SP 1234 is a one of the larger S-12 class switchers on the SP, and probably a common locomotive around San Jose and on the Vasona Branch. This particular model was a 1970's Sunset brass import. Its tiny open-frame motor meant it wasn't a good candidate for remotoring, and the soldered-shut tender discouraged me from installing a sound decoder.


234 curves onto Fourth Street for the street running down to industries south of San Jose. The large building behind the locomotive is the Richmond Chase Cannery.



Decoder mounted on top of motor

Adding DCC to this locomotive was easy, but there was simply no way to put sound in it. The cylindrical tender can't be opened as far as I can tell, so I instead had to put the decoder in the engine. The N-scale Lenz decoder (I don't remember the exact model)is placed just above the small open frame motor. Only the front headlight is powered. The back headlight isn't powered because there was no good way to route a wire to it. On the positive side, because the decoder's in the engine, there's no need to run any wires between the engine and tender -- the drawbar connection supplies the power from one rail. On this locomotive (and all the others), I use a microconnector for the headlight lead so I can separate the boiler and frame for maintenance and painting. The other lead from the bulb gets soldered to the locomotive body -- usually the back of the smokebox.
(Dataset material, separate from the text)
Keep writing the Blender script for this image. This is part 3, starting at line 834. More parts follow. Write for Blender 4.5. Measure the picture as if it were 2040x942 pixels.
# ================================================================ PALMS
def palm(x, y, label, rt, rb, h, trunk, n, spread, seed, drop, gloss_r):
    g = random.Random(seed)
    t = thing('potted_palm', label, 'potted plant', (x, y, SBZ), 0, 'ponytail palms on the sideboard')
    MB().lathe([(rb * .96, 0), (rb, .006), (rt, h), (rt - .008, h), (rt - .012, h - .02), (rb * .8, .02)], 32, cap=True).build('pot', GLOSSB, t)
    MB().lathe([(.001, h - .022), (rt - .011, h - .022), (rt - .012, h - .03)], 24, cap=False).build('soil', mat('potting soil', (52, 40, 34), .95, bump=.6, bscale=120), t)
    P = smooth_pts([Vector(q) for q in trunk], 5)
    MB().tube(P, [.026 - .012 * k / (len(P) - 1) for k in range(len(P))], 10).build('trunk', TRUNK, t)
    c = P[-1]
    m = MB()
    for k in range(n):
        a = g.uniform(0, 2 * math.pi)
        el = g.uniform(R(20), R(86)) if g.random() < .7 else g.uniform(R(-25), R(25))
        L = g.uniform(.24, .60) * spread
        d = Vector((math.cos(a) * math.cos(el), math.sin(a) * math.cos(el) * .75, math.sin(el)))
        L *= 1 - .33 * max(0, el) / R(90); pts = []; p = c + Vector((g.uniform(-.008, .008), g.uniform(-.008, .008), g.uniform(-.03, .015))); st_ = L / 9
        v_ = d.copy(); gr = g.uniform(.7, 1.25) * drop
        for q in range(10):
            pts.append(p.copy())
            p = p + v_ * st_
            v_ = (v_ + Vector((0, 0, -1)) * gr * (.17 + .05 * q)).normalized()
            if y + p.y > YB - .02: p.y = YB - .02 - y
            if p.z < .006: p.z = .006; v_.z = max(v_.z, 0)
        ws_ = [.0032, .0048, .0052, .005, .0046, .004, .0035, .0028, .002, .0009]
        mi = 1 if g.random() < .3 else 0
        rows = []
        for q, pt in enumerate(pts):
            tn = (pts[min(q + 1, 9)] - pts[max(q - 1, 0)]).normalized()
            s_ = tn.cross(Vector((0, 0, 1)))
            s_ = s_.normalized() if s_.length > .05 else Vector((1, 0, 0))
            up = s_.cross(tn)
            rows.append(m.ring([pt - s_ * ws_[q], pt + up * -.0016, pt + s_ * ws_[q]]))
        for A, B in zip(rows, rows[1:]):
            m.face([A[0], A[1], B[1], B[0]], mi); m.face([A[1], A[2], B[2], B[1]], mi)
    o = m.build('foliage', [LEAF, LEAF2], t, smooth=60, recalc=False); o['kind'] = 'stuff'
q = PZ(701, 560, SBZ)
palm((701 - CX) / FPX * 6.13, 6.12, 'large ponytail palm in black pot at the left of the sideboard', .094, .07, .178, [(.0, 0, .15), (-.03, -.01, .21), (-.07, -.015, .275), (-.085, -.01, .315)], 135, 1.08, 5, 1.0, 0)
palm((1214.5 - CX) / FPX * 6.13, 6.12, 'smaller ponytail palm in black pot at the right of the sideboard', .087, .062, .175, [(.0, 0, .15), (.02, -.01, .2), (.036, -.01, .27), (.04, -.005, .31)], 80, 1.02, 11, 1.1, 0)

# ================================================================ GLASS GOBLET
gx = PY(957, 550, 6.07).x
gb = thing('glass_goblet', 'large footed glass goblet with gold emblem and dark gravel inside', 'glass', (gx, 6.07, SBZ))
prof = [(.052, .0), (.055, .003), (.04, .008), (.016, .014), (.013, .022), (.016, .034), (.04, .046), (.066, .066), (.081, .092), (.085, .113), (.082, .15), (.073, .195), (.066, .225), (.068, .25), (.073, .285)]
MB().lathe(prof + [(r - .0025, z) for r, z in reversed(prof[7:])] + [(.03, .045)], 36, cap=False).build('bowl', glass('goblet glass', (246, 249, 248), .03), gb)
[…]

I bought this locomotive secondhand, and did very little work on it -- I even kept the pure black paint job, even if the locomotive's darker than any of my others. My one change was to put a bulb in the front headlight. Rather than drill a hole into the existing solid headlight, I instead unsoldered it and replaced it with a Precison Scale hollow headlight, then placed a bulb inside that. The smokebox got a new coat of graphite paint after the soldering.

Unsoldering the headlight was a bit of an adventure. My pistol-style soldering iron couldn't generate enough heat. The previous owners of our house had helpfully left a plumbing-style propane torch, so I tried that out. As soon as I lit it and pointed the torch at the locomotive, the huge flame made the old headlight casting glow red then fall off. I'm amazed more parts didn't fall off the locomotive.